Waldis explains that there have been key points in the company’s growth where they have needed to bring in critical people that play specific roles and it has been important for him to recognize those stages. “The $30-50m a year company needed a different management team to the $150m a year company,” he explained. “Going public needed another management team and now we’re expanding into Europe we’re bringing in very seasoned folks who have managed multi-billion dollar businesses. Recognizing that sooner rather than later is incredibly important because the first sign that you’re not seeing on top of it is slowing revenues, lost revenues or upset customers.” In terms of going public, Waldis said the first stage is ensuring you have connectability in your business and understanding the natural supply chain of demand versus supply “from sales all the way through to making sure what the right investments you need to make to keep up with that growth”.
“I would say it’s more of an art than a science to be honest,” said Waldis. “Good business plans that have sustained long-term growth will always be investing in the business but being a public company, the challenges are to make sure you can demonstrate that and have all the predictability in and around that from reporting and compliance to in-country law and home country law which all apply a different layer of management to the company,” he added.

Culturally sensitive

Waldis explains that some people in business are better in a small entrepreneurial environment and have to learn to slow their approach down, whereas others lose their way in the early days but come into their own later on in the process and as CEO it is his role to ascertain their mind-set and position the teams accordingly.

He describes the culture as “very entrepreneurial – we’re not afraid to fail,” and explains that they have created an atmosphere where they can manage risk and limit the downside as best they can to encourage people to take risks. “Some of the biggest successes we’ve had have been the biggest risks we’ve taken as a company,” Waldis explained.

Synchronoss has also learned to become more culturally sensitive as a global company and recognize that “not everyone in the world works off the New York clock”. As they scale the business, Waldis said he tries to communicate for the teams to be entrepreneurial but “put the right goal rails around the decision-making” to ensure teams know the parameters within which they are working.

The firm has also learned from expanding into Europe where the carriers tend to work more across functional business units.

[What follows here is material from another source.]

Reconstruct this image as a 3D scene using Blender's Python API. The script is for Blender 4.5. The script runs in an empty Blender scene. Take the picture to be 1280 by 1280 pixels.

As a result they have modified their sales process to be more inclusive of all the different operating groups from sales and marketing to research and development which has paid dividends, according to Waldis, as the solution is much more robust.

Waldis explains that this ‘common theme’ of communication runs throughout the business and extends to his relationship with his board of directors, who he tries to really engage with processes around the business. He believes it is a good philosophy to take the questions to board level and then go off and run whatever processes need to be done. He admits that he had an advantage being the Founder of the company, in that he felt more comfortable going directly to the Board with questions, having interactive conversations and working out solutions, rather than some hired CEOs may feel they have to have all the answers and solutions on their own. “I encourage CEOs on the boards I’m on to recognize that no one person has all the answers, make the board part of the decision-making process.”

In terms of going forwards, Waldis explains that the market is huge. Synchronoss has around one billion service devices within their existing customers and less than 10 per cent penetration, “so there’s a lot of runway to not only service more customers with our products, but also to introduce more value-add opportunities for our existing customers

“Our customers are starting to recognize the tremendous benefits of our products and that’s truly exciting,” he concluded.